With p1->(buffer++) you are changing the pointer value of the data member 'buffer' in the struct _UNICODE_STRING. The instance 'p1' of  that struct has an invalid buffer member then (it points to the terminating zero and *not* to the begin of the previously allocated storage).

The main difference to the old working code is, that it uses a local pointer variable, thus leaving the value of p1->buffer intact.

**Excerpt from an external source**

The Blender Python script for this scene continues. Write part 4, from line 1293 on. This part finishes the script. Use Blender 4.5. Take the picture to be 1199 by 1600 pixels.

The second error was similar: Instead of using a local variable 'len' as upper bound of the for loop, you are using strlen function. However, the argument of strlen is the char pointer 'aa' that get changed in the loop when that statement executes: aa++; . So, strlen(aa) decrements and i++ increments, e. g. with a string length of 10 only 5 bytes were copied to the UNICODE string.

Regards, Alex


Author Comment

ID: 12331500
sorry for my very late response, but I don't check my mail very often...
Thanks for your extra explanation.
I allreasy understood the remark of Kdo, but indeed didn't entirely understood guntherothk's remark (since the first code with the strlen also worked).

Now it's entirely clear (I think), and since my strings allways have a fixed length I just replaced the strlen part with th length.